La storia in sé, come ho già detto, non era certo una novità, soprattutto in un periodo di grande produzione cinematografica e letteraria di storie noir, gialle e poliziesche. Ciò che colpì la critica di allora fu la padronanza della storia da parte di Kubrick. La storia è la vera protagonista e non l’ammontare del bottino, la bellezza della pupa del gangster o la sparatoria più lunga dello schermo. Kubrick si padroneggia molto bene con i ripetuti flashback e con le didascalie vocali che si limitano ad introdurre le scene successive senza sostituirle. Come in "Le iene", anche in "The killing" ognuno dei differenti punti di vista della rapina è visto dalla sua vera provenienza. Vediamo così la meticolosa preparazione di ognuno di loro al grande giorno, perfettamente sincronizzata nei luoghi e nei tempi. Il barista porta il fucile nascosto in una scatola di fiori, il cassiere (di servizio al banco con le giocate più basse) deve solamente aprire una porta, il poliziotto porterà via il bottino ma è il solo Clay che esegue qualcosa di veramente impegnativo. E’ lui che, maschera sul volto, entra nella stanza della cassaforte e si fa riempire il sacco.

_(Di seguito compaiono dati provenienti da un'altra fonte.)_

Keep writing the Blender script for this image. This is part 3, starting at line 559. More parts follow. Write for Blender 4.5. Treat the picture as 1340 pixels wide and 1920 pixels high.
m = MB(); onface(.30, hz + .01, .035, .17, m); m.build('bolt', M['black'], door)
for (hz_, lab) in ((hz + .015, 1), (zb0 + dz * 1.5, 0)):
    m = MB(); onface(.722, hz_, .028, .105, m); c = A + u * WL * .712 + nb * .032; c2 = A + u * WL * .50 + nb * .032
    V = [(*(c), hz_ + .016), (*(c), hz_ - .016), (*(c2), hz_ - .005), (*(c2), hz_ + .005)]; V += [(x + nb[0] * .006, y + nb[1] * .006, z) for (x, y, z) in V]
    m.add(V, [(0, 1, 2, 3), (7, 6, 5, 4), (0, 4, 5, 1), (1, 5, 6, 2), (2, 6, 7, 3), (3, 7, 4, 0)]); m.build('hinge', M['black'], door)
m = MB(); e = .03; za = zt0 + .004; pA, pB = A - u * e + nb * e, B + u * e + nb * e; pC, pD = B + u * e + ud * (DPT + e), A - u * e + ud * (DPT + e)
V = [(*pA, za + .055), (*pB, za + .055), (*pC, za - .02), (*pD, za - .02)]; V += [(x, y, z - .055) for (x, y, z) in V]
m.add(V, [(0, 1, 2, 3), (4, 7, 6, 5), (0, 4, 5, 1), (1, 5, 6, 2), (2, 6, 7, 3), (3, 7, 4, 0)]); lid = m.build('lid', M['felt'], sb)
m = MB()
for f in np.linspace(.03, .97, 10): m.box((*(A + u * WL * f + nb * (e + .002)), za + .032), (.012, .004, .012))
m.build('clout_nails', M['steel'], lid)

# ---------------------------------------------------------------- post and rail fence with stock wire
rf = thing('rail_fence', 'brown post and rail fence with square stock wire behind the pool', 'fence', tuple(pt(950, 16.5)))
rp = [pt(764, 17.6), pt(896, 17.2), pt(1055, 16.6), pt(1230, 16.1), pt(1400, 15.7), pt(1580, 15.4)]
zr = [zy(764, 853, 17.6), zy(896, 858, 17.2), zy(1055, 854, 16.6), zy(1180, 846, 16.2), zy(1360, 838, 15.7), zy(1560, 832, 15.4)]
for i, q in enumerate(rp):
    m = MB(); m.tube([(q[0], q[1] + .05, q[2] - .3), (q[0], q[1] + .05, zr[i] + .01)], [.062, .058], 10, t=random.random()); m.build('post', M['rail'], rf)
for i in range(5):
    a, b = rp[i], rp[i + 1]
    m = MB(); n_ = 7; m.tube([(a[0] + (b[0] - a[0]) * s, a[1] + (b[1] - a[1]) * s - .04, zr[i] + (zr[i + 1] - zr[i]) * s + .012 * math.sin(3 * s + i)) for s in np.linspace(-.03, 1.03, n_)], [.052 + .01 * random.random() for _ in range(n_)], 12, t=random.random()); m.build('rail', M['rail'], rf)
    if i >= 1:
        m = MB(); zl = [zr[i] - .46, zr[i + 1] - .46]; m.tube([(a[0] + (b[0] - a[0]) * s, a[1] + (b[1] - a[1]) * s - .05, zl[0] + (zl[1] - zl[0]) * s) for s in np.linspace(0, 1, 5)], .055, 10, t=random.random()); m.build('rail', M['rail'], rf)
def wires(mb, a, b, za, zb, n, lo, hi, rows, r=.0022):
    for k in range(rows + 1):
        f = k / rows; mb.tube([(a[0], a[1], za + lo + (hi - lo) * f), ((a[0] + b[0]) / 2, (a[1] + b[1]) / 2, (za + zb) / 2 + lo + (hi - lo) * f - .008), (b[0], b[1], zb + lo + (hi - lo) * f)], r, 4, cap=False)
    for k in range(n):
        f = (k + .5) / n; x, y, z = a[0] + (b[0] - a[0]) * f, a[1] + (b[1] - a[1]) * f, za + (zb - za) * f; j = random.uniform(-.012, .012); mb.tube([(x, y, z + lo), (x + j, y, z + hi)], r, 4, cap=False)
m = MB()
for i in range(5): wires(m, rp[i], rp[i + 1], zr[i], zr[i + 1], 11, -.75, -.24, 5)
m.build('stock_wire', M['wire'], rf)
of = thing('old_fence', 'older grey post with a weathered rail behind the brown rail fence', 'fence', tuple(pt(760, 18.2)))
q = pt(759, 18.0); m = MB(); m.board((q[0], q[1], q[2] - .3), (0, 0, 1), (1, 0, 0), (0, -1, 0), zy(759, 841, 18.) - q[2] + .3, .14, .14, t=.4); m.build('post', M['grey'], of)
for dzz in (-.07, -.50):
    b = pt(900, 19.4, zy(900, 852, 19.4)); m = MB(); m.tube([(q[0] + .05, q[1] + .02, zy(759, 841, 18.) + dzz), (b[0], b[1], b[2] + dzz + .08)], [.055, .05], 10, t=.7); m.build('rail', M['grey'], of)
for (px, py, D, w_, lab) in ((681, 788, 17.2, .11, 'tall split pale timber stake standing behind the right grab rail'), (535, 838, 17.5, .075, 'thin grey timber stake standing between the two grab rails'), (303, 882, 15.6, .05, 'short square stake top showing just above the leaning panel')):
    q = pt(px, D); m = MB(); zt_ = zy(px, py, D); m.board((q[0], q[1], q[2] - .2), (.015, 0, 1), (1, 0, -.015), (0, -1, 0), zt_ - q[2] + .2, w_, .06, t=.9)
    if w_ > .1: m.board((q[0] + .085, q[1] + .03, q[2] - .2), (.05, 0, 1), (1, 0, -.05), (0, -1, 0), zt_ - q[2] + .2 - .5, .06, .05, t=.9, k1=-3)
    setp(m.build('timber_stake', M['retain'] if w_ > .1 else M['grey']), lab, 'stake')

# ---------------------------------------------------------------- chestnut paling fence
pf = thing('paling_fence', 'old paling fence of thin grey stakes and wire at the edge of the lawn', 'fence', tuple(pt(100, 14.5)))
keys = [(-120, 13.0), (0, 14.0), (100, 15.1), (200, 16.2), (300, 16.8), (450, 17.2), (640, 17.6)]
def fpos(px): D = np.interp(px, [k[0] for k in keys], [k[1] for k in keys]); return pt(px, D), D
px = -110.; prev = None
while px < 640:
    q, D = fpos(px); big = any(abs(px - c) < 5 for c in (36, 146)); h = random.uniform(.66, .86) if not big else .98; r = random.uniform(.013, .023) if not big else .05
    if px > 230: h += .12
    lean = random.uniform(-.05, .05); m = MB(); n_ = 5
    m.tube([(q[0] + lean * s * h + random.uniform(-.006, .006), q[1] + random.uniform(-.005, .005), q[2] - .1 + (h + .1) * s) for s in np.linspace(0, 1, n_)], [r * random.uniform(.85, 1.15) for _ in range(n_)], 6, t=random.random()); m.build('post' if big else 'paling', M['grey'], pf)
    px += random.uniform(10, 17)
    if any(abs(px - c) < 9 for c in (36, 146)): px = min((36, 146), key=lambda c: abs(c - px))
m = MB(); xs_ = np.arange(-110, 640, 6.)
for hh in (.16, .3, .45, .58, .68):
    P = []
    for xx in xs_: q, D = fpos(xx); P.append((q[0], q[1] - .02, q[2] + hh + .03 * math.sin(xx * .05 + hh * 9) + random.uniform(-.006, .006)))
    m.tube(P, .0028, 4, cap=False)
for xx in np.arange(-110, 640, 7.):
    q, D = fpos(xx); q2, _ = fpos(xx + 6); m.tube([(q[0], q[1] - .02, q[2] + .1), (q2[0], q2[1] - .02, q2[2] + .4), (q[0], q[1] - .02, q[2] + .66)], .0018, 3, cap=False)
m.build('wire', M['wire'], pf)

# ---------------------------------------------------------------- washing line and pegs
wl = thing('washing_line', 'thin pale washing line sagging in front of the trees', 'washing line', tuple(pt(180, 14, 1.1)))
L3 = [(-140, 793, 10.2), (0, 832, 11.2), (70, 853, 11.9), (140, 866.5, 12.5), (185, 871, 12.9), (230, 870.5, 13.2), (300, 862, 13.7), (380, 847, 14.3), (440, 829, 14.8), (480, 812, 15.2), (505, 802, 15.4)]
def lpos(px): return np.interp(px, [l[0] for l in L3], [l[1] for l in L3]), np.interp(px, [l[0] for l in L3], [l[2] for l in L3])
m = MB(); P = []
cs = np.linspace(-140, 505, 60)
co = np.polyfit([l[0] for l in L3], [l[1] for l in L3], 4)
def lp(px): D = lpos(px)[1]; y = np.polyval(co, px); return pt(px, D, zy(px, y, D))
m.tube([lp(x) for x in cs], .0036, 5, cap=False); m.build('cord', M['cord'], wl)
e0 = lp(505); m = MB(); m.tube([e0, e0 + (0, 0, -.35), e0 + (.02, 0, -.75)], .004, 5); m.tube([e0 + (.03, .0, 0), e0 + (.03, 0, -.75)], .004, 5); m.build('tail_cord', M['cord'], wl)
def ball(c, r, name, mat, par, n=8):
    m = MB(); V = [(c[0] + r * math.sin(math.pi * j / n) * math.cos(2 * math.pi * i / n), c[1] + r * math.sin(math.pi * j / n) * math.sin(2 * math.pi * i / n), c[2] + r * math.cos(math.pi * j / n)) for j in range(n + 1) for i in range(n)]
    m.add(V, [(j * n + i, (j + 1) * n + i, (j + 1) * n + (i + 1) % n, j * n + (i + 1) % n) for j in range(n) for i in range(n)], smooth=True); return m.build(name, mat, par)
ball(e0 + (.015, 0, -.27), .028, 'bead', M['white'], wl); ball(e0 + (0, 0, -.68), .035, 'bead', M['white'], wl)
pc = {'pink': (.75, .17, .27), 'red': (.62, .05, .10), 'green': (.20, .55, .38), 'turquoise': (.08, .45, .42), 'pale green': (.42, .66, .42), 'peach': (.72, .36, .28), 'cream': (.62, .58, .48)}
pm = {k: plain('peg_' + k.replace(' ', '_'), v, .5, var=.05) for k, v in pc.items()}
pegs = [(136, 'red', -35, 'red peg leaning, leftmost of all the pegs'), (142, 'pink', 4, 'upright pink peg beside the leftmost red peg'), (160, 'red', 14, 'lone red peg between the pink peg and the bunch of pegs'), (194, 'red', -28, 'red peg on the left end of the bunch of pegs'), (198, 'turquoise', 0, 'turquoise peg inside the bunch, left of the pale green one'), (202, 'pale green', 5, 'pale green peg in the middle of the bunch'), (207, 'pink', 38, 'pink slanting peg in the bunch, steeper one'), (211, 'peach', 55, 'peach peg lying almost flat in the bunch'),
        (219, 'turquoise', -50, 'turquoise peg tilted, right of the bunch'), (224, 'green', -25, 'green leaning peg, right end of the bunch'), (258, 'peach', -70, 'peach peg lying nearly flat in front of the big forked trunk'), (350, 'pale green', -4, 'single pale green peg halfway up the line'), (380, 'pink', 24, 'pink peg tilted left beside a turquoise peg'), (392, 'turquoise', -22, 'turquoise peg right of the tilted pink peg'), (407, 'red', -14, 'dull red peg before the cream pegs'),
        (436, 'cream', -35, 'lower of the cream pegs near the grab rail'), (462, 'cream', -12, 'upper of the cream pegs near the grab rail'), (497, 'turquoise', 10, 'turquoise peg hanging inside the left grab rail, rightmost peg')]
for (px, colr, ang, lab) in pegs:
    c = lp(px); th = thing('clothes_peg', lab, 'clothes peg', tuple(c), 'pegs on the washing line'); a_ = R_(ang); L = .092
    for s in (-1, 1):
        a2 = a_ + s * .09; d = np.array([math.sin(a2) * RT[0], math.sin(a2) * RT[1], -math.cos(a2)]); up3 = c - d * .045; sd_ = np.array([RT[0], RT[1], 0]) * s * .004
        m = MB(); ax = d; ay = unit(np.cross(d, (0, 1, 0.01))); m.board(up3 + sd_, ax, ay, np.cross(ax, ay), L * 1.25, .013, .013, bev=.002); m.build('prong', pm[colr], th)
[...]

Poche inquadrature ci bastano per individuare nel poliziotto un uomo troppo sicuro di sé e troppo convinto che sia solo un facile lavoretto, ci bastano per capire che il pensionato è un uomo troppo solo, ci bastano per capire la silenziosa e sincera disperazione del barista così come la lenta agonia del cassiere. Kubrigk misura ogni dialogo più che ogni inquadratura. Il lottatore russo è l’unico che con le sue parole scalfisce l’eccessiva sicurezza di Clay e quando rimane a torso nudo contro 10 poliziotti Clay ha altro da fare. Il cecchino che sparerà al cavallo favorito muore impietosamente dopo aver forato le gomme della macchina con un ferro da cavallo che gli era appena stato regalato con disprezzo. La morte di George è l’unica che gli era concessa, barcollante e sfigurato dal dolore grida il suo amore alla moglie
perfida, gli altri della banda escono di scena tutti insieme senza rendersene conto. La macchina da presa, in una delle sue sole occasioni nelle quali è condotta a mano, indugia ravvicinata sui loro volti
inutili. Kubrick gioca col montaggio narrativo della storia, osa e vince. I flashback e la sincronia delle azioni risultano alla fine ineccepibili.
E’ molto interessante guardare il primo vero film di quello che poi diventerà uno dei registi più misteriosi e allo stesso tempo potenti della costellazione cinematografica.